Monday, August 19, 2019

We’re relying on a government that spurns economic advice

I’m starting to wonder if the trouble with our politicians is that they’ve evolved to do politics but not economics, making them unfit to cope with the economic threats we now face.

On the one hand, they’ve been able to leave the management of the economy to the independent Reserve Bank, whose tinkering with interest rates – up a bit, down a bit – has successfully kept the economy growing for 28 years.

On the other hand, the pollies have been locked in a decade of unprecedented political instability where, since the demise of the Howard government in 2007, no prime minister has been safe from attack – from their own side.

In such an environment, with monetary policy (interest rates) so successfully managing the economy, the budget ceases to be “fiscal policy” and becomes just an instrument of politics.

Because you’re eternally looking over your shoulder trying to spot the next colleague holding a dagger behind his back, you use the budget primarily to shore up your support within the party, rewarding the base and punishing its designated enemies.

Be slavish in feeding the 24-hour news cycle. Keep up the pressure for ministers and their departments to provide a continuous flow of minor “announceables”. Remember, any vacuum you leave will be filled by your enemies (external or internal). If you run out announceables, just slag off your (official) opponents.

Of course, if the punters understood what you were up to, they wouldn’t be impressed. So when you’re trying to shore up the support of big business by cutting the rate of company tax, you keep claiming it’s a “plan for jobs and growth”.

When you’re using an income tax tax cut to buy some popularity at the election, you pretend that economic growth is driven by lower taxes.

The worst of it is, since the things your side really cares about – cutting taxes, preserving tax breaks favouring high income-earners, cracking down on the leaners and loafers on social welfare – are economic measures, you convince yourself you’re really into economics.

And running a budget surplus – that’s economic isn’t it? (No, not when your forecasts of a strong economy have proved way too optimistic and you’re counting on a freak improvement in iron ore prices to get you over the line. Then, it becomes an indulgent stretch for political kudos.)

You don’t actually know enough economics to realise economics is about rolling back rent-seeking and increasing the efficiency with which resources are allocated, at the micro level, and managing the economy through the ups and downs of the business cycle, at the macro level. All the rest is politics.

We’ve come to expect that if the person taking the treasurer’s job doesn’t know much about economics, Treasury will give them a crash course and get ’em up to speed. But former senior Treasury officer Paul Tilley’s new book, Changing Fortunes, leads me to think this no longer happens.

These days, treasurers are so preoccupied by the daily battle for political survival they have little time or interest in economics tutorials. Treasury has got out of the habit of giving the treasurer any advice his staff doubts he’d want to hear. Treasury’s job is largely to supply facts and figures when demanded by the treasurer’s staff.

In which case, you have to worry about how much professional rigour goes into producing the budget forecasts. How much they’re designed to avoid giving the treasurer news he doesn’t want to hear.

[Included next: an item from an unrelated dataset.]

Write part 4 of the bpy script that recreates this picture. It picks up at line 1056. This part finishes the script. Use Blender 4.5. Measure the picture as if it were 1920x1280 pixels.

The Reserve Bank’s latest forecasts for wage growth are laughing at the optimistic forecasts of the budget in April. Where the budget has wages growing by 3.25 per cent a year by June 2021, the Reserve has the growth rate rising only a fraction to 2.4 per cent.

But here’s the surprising thing. Despite the central importance of wages in driving consumer spending and overall economic growth, the Reserve’s year-average forecasts for real GDP differ little from those in the budget.

I find this suspicious. And worrying. If the central bank feels constrained by the forecasts of a Treasury anxious to avoid displeasing its political masters, we’ve got a problem.

Last week, while worries about how much damage Trump’s trade war might do to the world economy were causing share markets to plunge, Treasurer Josh Frydenberg – who was 20 at the time of our last big recession – emerged from his bunker to assure us the government would “take the necessary actions to ensure our economy continues to grow”.

Great. But who’ll be advising him on which actions are necessary? The young punks in his office?